El imperialismo, ya se sabe, jamás ha tenido remordimientos teóricos, ni escrúpulos morales o filosóficos a la hora de apropiarse para sus fines, de cualquier concepto o teoría, incluso, de las concepciones reputadas dentro de los Estados Unidos como progresistas o liberales. Es la esquizofrenia de la dominación cultural, fruto de la manipulación de los productos culturales reciclados hasta el infinito en la aspiración de que se conviertan en embajadores benévolos del sistema, no importa si alguna vez surgieron para oponérsele. En “Apocalypsis Now”, el excelente filme de Francis Ford Coppola, se puede observar a jóvenes soldados norteamericanos en Vietnam canturreando canciones antibelicistas de John Lennon o Joan Baez mientras ametrallan desde sus lanchas artilladas o sus flotillas de helicópteros a adversarios civiles y militares. Lo mismo pasa hoy en las calles de Bagdad.

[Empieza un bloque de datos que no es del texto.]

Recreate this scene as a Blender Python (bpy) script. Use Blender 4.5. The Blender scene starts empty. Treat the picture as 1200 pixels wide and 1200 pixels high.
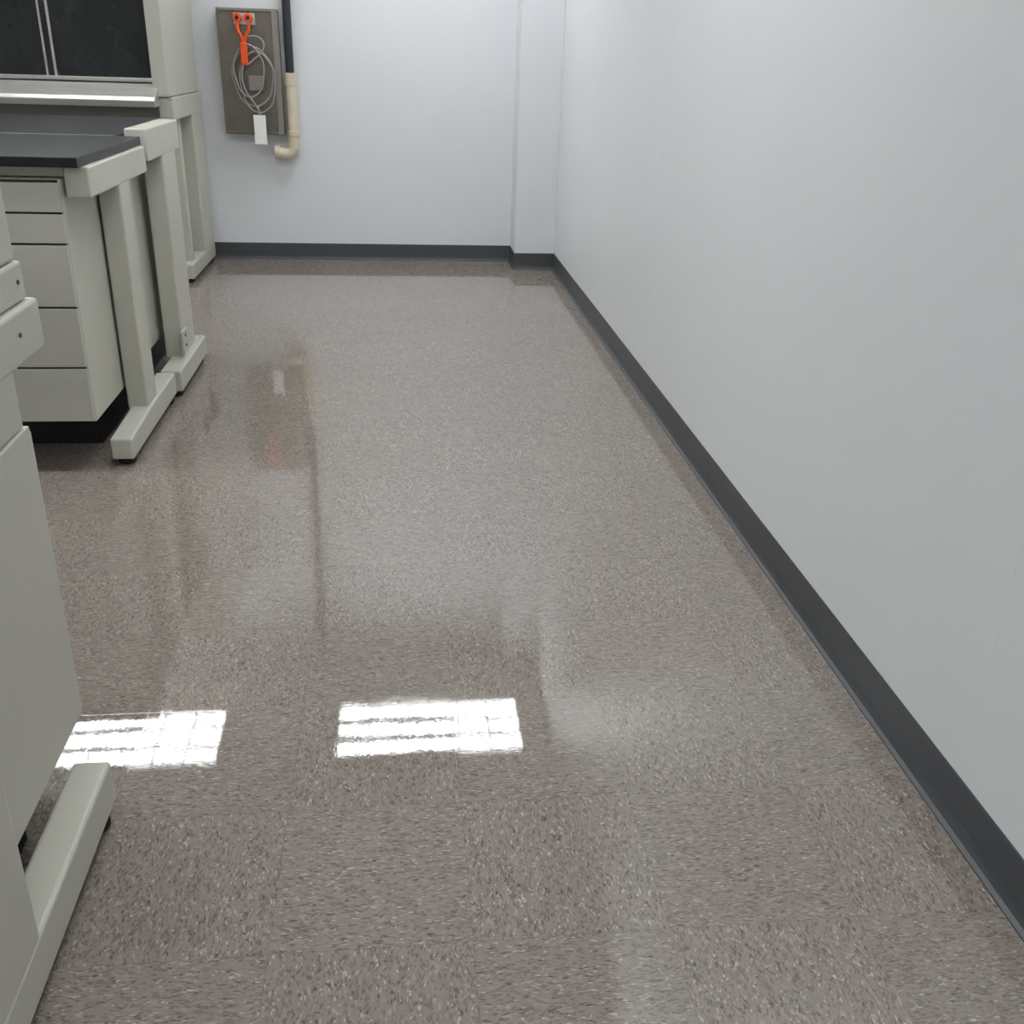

Y es, más o menos, con mayor o menor fortuna, lo que se intenta hacer con las simpáticas y escalofriantes parodias del Mueso del Comunismo de Praga.
Ametrallar sin escrúpulos, para desmoralizar al enemigo, aunque sea con las balas de la sátira. No en vano decía Federico de Prusia que al monarca europeo que más temía no era al zar de Rusia, sino “al rey Voltaire”.
Pero no olvidar que en la batalla de las ideas, las armas culturales no tienen dueños exclusivos, y pueden volverse, incluso, contra sus creadores.